Task statement: Search the data below for the string "were". Extract every line that contains it.

□ □ □ □ □ □ □

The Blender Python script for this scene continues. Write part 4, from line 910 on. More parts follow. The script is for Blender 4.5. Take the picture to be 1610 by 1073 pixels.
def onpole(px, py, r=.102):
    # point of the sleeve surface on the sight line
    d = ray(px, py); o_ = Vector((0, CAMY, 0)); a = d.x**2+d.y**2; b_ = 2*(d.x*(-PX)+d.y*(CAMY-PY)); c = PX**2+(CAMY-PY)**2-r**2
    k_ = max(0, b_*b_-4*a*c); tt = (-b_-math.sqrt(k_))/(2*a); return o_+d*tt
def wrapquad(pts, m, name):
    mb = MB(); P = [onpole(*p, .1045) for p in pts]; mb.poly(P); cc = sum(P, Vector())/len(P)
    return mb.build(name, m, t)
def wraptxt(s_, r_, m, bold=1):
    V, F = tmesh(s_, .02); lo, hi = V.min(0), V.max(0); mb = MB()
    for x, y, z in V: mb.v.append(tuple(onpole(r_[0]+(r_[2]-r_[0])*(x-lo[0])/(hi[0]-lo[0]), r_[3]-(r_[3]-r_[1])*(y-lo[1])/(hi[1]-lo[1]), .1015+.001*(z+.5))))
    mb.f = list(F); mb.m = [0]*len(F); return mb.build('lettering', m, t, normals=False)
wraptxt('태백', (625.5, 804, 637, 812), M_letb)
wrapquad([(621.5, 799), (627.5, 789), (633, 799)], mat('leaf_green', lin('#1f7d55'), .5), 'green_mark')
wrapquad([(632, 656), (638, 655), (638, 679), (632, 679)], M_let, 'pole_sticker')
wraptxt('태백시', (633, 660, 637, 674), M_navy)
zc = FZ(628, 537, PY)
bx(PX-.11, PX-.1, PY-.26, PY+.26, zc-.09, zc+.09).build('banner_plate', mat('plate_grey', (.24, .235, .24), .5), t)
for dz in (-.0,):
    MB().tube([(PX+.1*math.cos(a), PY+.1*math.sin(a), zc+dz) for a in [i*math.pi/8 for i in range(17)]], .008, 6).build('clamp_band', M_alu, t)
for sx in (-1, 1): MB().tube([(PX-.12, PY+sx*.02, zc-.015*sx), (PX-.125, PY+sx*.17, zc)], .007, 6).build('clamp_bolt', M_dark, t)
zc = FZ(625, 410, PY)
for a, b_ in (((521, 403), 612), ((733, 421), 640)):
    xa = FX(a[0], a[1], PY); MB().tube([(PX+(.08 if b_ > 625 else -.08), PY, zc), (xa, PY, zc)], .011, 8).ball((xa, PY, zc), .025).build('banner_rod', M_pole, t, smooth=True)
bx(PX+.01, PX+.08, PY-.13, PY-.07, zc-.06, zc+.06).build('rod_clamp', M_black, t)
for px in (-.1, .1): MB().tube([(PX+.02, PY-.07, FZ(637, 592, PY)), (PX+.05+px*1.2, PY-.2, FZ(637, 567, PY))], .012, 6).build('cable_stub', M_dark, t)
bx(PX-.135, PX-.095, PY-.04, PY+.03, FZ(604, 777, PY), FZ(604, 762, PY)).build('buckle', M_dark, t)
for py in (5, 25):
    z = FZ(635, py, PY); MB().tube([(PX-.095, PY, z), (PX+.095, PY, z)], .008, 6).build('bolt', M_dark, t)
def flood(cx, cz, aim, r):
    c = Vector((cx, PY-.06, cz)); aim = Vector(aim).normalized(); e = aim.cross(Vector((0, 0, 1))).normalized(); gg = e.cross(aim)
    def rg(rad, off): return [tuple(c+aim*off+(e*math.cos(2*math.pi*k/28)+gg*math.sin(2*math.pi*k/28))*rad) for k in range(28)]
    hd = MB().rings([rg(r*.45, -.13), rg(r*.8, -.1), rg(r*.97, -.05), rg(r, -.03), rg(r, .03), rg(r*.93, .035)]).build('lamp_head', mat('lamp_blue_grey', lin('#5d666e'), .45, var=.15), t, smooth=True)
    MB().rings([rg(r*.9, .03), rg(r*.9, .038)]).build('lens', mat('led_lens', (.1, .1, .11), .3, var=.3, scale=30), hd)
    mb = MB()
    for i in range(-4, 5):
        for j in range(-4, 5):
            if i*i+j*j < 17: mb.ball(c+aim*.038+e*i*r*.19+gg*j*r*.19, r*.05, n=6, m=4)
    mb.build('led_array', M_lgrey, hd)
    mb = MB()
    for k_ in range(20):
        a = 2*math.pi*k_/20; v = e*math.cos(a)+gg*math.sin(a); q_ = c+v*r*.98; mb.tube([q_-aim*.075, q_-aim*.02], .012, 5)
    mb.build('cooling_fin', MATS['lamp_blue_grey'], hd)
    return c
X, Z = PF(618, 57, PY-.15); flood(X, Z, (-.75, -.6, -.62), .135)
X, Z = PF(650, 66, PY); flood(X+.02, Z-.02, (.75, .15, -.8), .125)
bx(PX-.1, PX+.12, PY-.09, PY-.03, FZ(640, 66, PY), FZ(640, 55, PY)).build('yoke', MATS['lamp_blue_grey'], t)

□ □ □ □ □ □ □

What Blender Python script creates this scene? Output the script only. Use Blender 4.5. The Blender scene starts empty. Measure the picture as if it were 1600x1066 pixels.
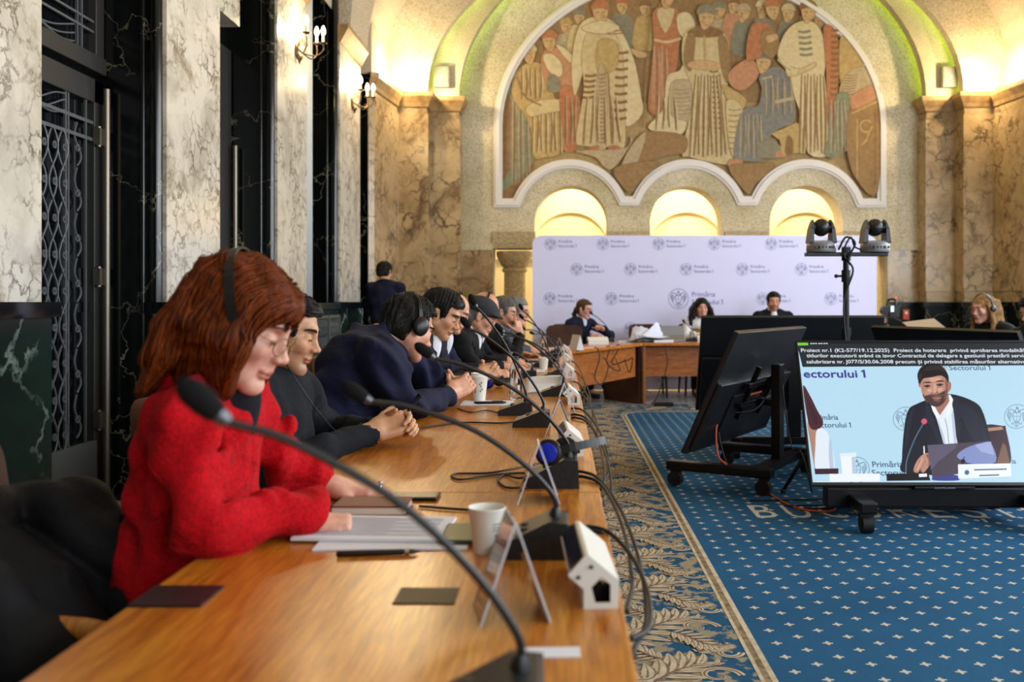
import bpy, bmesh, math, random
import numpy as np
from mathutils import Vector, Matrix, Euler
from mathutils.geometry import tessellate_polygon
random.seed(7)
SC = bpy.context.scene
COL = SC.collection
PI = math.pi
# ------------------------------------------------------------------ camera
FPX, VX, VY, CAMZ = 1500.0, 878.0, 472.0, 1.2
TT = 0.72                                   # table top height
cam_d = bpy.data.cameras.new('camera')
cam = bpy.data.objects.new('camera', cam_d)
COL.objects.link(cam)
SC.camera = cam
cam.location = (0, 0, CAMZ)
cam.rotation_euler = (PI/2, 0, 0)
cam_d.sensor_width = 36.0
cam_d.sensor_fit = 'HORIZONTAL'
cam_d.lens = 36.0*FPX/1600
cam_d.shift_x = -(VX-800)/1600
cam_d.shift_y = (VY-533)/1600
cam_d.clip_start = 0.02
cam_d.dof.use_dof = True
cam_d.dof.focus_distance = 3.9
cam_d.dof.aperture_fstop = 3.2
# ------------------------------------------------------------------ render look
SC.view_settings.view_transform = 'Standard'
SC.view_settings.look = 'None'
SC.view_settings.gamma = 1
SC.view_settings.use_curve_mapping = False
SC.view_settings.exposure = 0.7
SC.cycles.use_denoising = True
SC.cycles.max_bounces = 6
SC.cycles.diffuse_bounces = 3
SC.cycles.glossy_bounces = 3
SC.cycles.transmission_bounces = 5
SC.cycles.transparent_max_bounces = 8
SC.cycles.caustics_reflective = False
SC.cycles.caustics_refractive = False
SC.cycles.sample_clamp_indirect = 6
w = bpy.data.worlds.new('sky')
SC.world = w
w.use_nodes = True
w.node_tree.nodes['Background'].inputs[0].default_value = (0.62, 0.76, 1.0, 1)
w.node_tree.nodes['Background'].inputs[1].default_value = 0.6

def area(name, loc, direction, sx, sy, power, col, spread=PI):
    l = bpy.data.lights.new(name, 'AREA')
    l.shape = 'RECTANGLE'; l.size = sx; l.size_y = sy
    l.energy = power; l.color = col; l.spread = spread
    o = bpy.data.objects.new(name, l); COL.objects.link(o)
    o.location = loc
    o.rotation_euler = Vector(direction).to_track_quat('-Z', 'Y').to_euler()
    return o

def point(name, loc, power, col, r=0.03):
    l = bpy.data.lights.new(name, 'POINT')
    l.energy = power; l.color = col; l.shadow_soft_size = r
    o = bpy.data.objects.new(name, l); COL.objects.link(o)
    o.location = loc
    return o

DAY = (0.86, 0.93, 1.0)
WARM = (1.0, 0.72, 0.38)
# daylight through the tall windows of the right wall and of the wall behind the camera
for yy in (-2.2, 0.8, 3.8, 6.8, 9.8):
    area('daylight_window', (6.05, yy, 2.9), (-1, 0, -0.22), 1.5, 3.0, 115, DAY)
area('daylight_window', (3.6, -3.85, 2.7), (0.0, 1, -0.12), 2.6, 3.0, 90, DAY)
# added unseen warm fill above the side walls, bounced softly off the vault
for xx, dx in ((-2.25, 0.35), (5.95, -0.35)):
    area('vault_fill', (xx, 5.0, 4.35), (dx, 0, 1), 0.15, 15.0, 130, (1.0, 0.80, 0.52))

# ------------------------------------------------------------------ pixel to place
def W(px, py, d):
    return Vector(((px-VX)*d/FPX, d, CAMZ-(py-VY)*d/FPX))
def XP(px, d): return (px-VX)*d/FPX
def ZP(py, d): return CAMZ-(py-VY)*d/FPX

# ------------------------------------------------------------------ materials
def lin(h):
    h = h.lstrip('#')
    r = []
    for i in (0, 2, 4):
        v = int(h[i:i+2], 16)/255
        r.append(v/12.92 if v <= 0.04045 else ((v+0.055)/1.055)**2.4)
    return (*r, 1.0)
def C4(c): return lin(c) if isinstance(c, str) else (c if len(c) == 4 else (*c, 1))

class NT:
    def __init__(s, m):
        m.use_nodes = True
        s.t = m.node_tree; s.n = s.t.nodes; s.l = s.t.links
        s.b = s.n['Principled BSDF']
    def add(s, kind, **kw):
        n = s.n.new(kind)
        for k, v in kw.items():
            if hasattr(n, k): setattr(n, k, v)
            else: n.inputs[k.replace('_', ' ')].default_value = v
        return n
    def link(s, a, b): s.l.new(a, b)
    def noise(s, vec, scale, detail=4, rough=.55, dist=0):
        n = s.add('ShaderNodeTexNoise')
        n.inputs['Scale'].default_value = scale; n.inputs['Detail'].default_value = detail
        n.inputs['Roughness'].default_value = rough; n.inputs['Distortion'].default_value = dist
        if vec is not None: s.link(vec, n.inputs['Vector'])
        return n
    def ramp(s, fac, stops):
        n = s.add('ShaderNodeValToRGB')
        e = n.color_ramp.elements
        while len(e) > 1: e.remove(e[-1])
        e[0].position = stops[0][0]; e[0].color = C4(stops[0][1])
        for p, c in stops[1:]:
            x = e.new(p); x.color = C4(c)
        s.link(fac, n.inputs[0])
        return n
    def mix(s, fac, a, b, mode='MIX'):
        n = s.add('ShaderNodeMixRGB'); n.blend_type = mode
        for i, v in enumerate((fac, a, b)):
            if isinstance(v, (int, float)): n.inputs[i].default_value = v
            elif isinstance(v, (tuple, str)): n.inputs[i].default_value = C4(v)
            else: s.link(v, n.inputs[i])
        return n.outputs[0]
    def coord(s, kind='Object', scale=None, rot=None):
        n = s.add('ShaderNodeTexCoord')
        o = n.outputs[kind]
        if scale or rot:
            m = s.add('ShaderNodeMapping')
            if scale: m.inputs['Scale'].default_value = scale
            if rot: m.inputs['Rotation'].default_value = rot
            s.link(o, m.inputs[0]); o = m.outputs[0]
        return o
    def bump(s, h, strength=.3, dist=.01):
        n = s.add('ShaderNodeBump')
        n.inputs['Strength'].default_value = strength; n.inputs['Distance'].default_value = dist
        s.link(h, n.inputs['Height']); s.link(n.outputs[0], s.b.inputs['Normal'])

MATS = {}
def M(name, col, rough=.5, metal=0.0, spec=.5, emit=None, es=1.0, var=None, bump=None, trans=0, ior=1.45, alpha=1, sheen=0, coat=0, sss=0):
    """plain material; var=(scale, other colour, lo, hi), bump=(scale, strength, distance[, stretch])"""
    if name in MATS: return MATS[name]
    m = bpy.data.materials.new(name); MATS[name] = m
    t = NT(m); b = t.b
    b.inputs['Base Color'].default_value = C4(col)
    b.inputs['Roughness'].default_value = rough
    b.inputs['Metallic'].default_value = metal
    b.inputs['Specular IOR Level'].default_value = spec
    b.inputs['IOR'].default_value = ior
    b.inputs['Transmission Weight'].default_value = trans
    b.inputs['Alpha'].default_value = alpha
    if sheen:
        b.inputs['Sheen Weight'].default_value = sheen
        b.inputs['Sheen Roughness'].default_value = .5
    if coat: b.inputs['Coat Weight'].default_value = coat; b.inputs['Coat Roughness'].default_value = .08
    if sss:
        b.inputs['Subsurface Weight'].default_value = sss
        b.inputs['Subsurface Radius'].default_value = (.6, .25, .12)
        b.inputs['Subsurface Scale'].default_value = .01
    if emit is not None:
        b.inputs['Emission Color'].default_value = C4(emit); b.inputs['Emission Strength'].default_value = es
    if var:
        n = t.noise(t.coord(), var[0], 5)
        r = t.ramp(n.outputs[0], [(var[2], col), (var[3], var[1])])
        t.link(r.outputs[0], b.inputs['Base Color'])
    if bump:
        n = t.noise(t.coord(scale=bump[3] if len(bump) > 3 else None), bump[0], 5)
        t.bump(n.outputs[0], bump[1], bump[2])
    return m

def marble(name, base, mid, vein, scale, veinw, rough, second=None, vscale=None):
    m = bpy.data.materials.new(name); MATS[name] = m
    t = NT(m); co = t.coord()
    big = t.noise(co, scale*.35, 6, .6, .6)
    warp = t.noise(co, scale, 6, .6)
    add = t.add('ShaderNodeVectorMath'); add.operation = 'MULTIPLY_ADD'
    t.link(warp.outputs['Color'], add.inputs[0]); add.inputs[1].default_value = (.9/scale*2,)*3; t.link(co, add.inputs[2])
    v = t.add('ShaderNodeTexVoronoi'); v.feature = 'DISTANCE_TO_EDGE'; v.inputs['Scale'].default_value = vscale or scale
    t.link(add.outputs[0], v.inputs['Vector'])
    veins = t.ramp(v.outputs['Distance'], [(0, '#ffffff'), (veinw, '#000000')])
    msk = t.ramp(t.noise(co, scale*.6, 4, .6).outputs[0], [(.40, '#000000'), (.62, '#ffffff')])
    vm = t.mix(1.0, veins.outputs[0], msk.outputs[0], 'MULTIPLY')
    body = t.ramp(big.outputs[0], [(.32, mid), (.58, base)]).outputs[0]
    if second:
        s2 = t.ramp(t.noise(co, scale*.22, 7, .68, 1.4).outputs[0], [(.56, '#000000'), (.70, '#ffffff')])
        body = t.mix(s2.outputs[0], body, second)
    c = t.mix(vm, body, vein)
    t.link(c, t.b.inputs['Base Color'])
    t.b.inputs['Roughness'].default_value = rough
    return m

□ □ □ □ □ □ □

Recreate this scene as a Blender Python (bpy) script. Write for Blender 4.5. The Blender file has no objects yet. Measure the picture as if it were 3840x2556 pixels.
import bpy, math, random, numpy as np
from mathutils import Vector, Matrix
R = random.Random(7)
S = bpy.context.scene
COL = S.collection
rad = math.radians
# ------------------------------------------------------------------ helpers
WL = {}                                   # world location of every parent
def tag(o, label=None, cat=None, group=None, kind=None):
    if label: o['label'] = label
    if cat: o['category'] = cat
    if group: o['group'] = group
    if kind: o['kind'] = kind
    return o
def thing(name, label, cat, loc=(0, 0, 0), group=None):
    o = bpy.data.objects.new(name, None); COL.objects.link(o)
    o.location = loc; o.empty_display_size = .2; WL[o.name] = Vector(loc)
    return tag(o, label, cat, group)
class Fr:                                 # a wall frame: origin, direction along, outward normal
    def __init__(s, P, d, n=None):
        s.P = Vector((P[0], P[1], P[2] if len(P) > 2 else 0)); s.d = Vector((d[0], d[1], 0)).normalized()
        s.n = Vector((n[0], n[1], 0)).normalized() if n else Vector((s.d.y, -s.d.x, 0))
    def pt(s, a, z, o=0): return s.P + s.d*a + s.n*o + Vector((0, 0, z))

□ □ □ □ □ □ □

Exercise output:
What Blender Python script creates this scene? Output the script only. Use Blender 4.5. The Blender scene starts empty. Measure the picture as if it were 1600x1066 pixels.
Recreate this scene as a Blender Python (bpy) script. Write for Blender 4.5. The Blender file has no objects yet. Measure the picture as if it were 3840x2556 pixels.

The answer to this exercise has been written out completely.